* TO BE DONE *
In the records below, count every line containing "Python". Reply with the number only.

>> Start

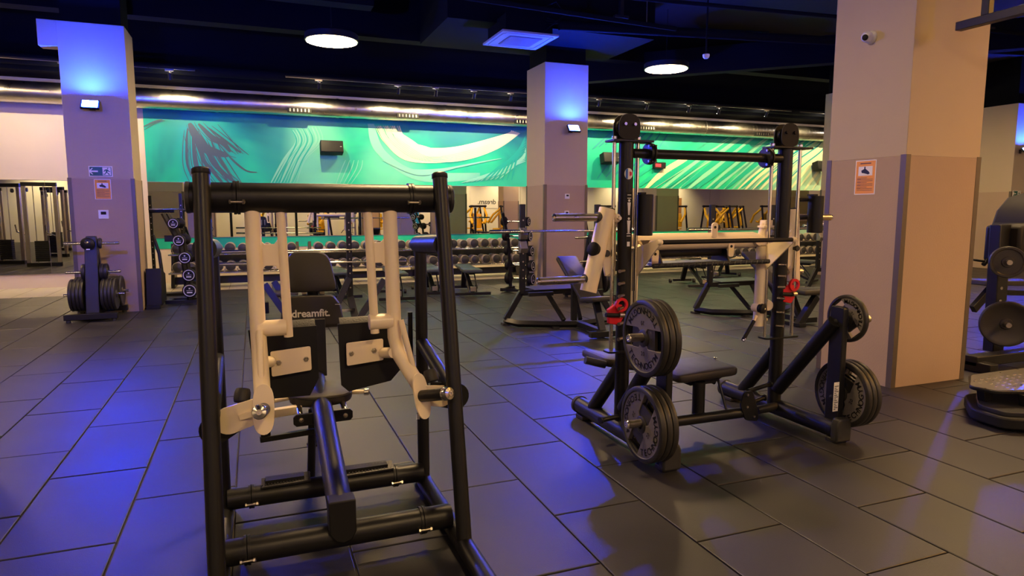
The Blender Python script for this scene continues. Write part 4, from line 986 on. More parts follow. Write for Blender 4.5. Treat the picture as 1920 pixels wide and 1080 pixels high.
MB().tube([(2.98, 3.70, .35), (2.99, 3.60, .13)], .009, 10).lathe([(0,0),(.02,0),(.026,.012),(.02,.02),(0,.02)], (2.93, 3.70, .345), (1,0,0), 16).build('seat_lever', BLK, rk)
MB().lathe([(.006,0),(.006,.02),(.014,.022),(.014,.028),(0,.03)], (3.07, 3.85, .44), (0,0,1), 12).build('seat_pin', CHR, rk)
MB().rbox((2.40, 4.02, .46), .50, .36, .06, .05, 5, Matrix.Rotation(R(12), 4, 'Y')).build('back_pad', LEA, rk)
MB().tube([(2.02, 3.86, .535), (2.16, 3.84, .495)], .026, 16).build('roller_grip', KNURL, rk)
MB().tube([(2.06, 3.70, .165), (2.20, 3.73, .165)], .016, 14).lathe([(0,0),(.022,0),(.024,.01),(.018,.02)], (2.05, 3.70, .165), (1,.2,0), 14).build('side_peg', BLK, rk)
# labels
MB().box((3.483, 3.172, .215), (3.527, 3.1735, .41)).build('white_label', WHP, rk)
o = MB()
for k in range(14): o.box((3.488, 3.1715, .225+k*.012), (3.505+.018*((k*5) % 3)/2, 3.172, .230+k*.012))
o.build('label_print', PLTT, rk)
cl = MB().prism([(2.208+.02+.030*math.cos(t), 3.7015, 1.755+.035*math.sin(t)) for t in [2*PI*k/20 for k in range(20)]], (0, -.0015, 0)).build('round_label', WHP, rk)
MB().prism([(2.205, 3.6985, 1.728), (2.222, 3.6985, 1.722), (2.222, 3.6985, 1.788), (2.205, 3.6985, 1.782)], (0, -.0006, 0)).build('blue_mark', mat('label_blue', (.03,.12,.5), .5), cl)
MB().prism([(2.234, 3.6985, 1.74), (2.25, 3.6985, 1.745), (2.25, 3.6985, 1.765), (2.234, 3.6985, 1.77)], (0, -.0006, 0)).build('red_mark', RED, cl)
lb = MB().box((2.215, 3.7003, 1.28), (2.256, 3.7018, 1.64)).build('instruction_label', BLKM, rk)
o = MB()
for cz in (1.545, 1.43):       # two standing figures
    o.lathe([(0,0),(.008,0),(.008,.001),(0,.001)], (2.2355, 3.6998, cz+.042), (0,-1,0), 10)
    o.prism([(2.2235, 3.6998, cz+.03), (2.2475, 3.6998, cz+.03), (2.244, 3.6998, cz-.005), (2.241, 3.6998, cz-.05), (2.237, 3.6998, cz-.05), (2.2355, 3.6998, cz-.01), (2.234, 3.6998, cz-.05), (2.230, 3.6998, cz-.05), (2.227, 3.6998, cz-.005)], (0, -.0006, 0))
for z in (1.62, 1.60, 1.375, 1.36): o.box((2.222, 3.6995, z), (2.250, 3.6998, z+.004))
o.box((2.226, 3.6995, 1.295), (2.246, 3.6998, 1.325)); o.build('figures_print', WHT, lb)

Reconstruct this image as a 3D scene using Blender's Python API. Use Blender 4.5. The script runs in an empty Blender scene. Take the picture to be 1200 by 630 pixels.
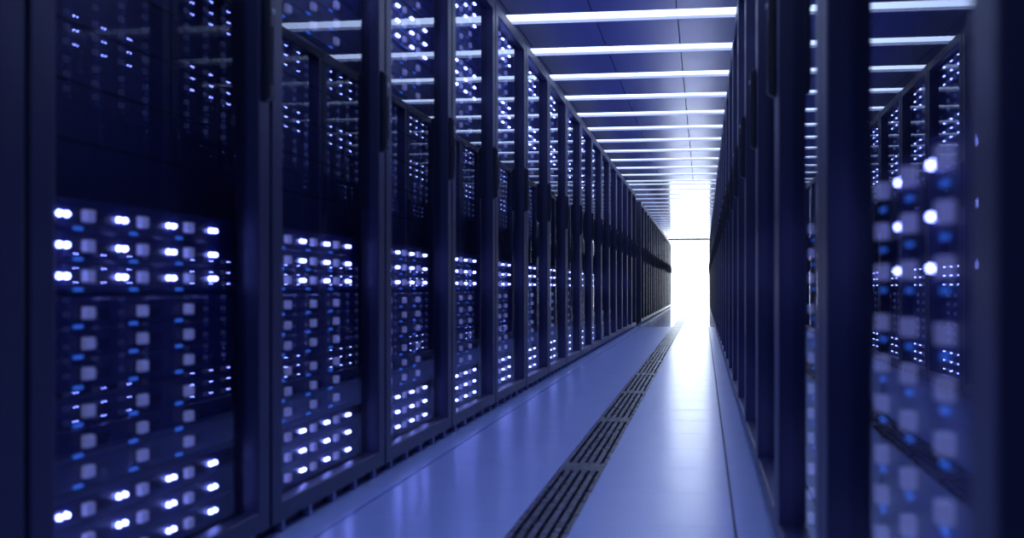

>> End

* SOLUTION TO THE EXERCISE *
2